One of the ways volunteer managers keep volunteers coming back time after time is by shielding them from the internal nonsense of our organizations. We shield them from overbearing managers, from economic concerns, from mercenary marketing schemes and from the daily grind. We serve up the part of our organizations that should be on the forefront and sometimes is not.

Should we prepare our volunteers for possible employment? I personally don’t think so. The vast majority of volunteers do not want to work for our organizations. They want to be part time, have that rich and rewarding volunteer experience and then go home fullfilled. They don’t want the things we deal with day after day. Frankly, I don’t want to give them access to the inner workings of the organization. They may not like what they see as much as the version they see now.
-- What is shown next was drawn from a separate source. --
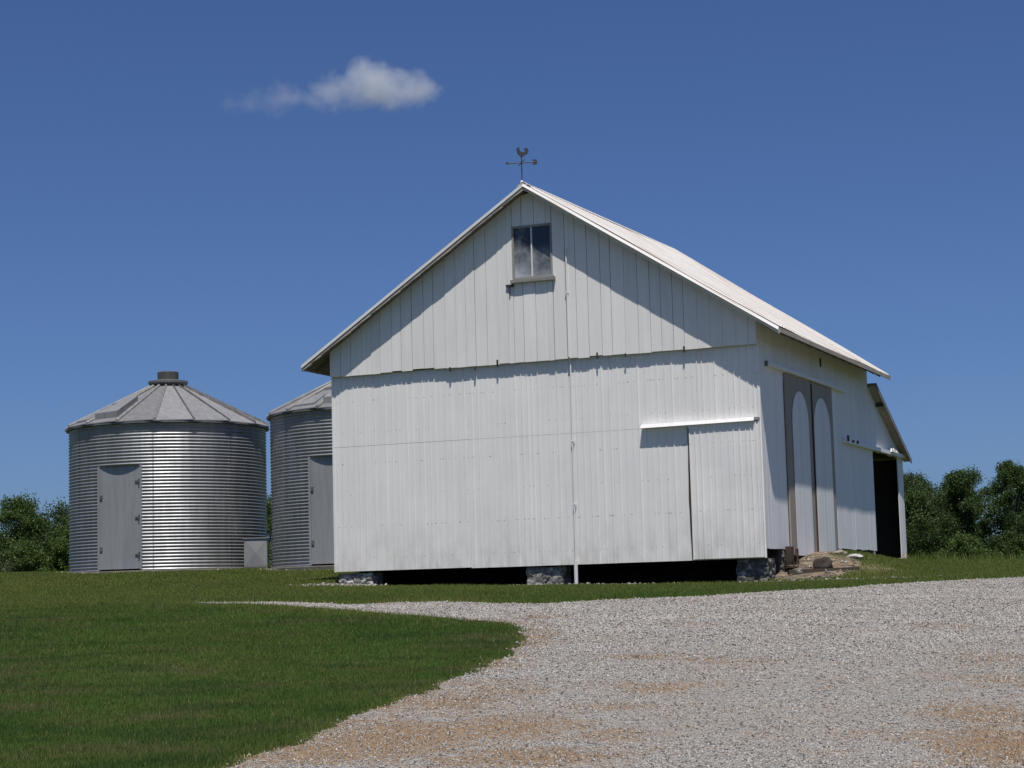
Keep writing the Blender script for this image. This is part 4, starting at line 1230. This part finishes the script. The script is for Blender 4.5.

Because we, as volunteer managers absorb, deflect and hide the trivial and annoying, our volunteers are free to do good work that is pure and untainted. That is a wonderful gift we give to them and we should be proud of that gift. And the gift of an unfettered volunteer to those we serve is truly remarkable.

There’s another reason not to let volunteers be part of the noisy, grinding engine that is the core of our organizations. Instead of being an oil filter, the volunteers are the steering wheel that keeps our organizations headed in the right direction.That other reason? We, volunteer managers want to ride up front where the view is spectacular, too.